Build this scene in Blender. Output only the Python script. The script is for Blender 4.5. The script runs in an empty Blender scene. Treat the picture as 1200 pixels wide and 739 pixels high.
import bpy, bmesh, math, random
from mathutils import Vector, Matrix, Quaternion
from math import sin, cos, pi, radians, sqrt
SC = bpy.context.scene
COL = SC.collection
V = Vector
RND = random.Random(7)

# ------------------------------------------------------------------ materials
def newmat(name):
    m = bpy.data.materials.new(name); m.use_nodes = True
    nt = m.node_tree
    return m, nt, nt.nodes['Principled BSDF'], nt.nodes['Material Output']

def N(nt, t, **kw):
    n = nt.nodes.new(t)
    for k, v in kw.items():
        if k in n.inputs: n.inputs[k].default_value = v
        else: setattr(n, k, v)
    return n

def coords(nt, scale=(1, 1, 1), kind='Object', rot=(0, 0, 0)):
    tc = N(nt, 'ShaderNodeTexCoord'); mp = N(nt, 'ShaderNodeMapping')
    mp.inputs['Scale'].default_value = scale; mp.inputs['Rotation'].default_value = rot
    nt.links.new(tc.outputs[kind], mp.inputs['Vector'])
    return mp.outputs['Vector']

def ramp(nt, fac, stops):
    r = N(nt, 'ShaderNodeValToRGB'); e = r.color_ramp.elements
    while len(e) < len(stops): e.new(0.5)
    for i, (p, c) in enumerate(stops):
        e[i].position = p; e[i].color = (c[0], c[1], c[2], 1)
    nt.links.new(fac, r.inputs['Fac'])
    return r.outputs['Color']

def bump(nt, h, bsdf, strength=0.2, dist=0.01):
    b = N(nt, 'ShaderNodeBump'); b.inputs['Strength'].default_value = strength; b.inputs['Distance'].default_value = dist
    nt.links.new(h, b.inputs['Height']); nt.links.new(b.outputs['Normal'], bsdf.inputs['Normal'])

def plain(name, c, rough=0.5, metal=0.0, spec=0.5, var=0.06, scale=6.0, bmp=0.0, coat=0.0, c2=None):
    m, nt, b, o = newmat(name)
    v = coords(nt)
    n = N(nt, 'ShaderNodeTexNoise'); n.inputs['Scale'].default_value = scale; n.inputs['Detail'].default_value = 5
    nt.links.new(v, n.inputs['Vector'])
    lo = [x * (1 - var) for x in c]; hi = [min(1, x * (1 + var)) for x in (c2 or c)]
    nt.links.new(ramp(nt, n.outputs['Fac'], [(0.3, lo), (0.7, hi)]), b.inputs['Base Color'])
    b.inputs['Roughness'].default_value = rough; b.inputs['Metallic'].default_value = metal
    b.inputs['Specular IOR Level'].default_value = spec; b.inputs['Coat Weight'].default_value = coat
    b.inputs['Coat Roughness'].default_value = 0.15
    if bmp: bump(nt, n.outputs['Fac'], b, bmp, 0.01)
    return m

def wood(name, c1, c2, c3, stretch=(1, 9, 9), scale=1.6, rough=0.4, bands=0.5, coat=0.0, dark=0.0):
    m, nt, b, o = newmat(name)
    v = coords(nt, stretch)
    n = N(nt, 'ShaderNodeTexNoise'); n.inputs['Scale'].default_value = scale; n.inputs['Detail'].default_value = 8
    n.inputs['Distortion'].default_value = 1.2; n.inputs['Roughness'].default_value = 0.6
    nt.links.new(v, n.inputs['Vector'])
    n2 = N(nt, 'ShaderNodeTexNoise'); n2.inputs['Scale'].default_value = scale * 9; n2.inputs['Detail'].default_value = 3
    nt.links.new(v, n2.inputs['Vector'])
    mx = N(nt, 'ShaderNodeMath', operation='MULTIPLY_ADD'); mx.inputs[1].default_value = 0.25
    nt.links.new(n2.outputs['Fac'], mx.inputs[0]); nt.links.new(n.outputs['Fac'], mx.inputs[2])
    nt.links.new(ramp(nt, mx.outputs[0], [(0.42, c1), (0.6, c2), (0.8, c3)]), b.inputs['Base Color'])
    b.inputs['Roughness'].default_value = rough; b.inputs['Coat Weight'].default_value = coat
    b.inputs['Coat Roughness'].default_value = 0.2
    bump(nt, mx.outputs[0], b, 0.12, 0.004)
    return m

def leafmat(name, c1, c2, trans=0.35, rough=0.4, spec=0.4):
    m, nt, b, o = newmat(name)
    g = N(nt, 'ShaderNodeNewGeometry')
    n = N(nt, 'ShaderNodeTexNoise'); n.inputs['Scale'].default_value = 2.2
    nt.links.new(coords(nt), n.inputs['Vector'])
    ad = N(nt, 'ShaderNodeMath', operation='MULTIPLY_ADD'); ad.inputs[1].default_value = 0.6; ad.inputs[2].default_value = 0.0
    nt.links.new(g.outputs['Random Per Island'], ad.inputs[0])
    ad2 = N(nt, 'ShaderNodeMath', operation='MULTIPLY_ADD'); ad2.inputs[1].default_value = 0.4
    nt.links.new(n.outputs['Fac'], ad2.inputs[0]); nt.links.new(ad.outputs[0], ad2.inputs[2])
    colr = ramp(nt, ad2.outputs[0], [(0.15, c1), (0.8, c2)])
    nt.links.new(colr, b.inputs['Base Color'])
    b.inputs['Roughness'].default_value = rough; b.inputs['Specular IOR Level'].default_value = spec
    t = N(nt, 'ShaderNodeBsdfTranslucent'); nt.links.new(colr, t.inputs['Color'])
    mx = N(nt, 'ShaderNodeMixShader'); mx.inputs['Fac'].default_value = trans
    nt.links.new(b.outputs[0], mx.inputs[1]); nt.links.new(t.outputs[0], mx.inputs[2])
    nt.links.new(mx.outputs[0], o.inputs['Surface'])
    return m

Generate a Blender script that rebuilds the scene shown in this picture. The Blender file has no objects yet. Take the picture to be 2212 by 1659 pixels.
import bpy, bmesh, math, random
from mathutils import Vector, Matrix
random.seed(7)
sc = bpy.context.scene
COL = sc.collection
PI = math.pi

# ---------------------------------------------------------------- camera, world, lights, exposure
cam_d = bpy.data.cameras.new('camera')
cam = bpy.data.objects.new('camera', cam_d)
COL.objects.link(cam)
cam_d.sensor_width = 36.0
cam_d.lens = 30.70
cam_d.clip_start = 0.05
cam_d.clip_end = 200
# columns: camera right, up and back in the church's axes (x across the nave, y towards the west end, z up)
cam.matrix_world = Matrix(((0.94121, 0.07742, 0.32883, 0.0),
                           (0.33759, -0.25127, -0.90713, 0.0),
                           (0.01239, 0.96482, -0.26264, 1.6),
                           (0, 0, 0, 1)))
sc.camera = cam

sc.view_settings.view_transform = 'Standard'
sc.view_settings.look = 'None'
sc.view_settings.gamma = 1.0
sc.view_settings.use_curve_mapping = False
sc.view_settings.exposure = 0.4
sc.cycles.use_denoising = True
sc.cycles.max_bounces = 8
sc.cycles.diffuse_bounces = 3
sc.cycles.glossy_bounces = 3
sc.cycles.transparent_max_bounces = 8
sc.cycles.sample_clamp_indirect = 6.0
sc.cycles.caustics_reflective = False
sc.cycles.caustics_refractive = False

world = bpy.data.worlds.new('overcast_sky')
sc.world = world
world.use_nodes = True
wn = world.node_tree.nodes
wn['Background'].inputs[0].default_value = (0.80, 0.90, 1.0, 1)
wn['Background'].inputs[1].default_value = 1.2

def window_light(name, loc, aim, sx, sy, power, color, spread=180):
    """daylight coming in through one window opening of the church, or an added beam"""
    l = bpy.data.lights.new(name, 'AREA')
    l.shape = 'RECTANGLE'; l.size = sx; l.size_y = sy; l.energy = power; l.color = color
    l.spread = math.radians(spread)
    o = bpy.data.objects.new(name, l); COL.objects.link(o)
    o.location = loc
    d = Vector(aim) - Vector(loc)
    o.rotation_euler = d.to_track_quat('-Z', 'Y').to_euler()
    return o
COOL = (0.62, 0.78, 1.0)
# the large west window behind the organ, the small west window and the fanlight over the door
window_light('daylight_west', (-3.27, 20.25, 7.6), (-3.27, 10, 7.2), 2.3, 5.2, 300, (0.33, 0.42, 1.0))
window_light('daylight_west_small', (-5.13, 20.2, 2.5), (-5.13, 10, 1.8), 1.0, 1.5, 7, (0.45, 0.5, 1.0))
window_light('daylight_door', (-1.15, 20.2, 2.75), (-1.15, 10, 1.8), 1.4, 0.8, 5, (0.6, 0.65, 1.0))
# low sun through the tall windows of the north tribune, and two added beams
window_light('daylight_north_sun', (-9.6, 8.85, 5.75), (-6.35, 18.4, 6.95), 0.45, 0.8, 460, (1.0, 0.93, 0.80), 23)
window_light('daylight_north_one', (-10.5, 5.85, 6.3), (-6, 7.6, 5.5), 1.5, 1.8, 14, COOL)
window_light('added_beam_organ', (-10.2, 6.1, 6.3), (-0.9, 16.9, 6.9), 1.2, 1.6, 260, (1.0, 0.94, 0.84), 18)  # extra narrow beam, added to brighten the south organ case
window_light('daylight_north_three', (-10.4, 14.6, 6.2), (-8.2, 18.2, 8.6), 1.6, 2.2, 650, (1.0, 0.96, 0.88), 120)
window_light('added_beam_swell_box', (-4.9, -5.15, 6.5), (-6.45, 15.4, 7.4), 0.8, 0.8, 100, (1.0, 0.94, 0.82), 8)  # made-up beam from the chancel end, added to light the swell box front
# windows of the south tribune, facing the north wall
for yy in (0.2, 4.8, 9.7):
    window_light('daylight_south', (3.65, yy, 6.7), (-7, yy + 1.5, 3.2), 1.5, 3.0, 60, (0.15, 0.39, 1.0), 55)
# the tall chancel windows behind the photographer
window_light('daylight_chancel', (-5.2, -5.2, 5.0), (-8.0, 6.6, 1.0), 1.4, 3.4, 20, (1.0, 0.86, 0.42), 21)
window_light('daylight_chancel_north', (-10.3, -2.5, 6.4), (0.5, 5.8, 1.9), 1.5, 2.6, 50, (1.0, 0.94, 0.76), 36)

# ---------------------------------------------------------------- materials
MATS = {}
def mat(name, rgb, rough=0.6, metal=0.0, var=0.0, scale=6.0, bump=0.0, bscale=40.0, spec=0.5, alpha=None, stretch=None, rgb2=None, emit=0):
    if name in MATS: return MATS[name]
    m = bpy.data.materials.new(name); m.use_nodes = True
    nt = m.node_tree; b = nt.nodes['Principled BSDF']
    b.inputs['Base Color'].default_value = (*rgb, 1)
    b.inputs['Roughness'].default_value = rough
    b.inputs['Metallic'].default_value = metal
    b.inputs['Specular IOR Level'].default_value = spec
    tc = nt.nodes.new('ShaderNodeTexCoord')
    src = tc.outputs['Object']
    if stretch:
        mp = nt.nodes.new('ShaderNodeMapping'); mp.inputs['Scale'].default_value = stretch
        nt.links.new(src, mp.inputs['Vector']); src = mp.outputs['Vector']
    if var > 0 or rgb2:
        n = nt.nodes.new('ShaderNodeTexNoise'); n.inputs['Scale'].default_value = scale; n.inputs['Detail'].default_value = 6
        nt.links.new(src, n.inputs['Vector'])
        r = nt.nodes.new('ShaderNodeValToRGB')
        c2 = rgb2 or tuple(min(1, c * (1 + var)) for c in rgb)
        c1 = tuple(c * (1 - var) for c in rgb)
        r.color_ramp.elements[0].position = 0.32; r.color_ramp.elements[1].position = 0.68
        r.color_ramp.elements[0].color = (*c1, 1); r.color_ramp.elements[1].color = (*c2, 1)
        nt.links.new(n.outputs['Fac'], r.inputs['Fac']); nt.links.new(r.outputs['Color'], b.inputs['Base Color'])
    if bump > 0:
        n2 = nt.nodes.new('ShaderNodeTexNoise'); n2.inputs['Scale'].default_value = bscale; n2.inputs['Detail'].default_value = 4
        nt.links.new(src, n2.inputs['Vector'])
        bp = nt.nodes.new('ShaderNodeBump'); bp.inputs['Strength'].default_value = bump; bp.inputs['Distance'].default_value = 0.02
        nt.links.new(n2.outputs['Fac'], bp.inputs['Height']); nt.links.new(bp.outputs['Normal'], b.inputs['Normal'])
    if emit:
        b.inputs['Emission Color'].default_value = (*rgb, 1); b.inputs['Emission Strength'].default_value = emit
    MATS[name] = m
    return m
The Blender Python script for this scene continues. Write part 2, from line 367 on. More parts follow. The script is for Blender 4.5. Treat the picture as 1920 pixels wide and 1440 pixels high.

- Work to do
Extract and reproduce exactly the lines opening with the line containing "Generate a Blender" and closing with the line containing "sc.camera = cam", inclusive.

- Full output
Generate a Blender script that rebuilds the scene shown in this picture. The Blender file has no objects yet. Take the picture to be 2212 by 1659 pixels.
import bpy, bmesh, math, random
from mathutils import Vector, Matrix
random.seed(7)
sc = bpy.context.scene
COL = sc.collection
PI = math.pi

# ---------------------------------------------------------------- camera, world, lights, exposure
cam_d = bpy.data.cameras.new('camera')
cam = bpy.data.objects.new('camera', cam_d)
COL.objects.link(cam)
cam_d.sensor_width = 36.0
cam_d.lens = 30.70
cam_d.clip_start = 0.05
cam_d.clip_end = 200
# columns: camera right, up and back in the church's axes (x across the nave, y towards the west end, z up)
cam.matrix_world = Matrix(((0.94121, 0.07742, 0.32883, 0.0),
                           (0.33759, -0.25127, -0.90713, 0.0),
                           (0.01239, 0.96482, -0.26264, 1.6),
                           (0, 0, 0, 1)))
sc.camera = cam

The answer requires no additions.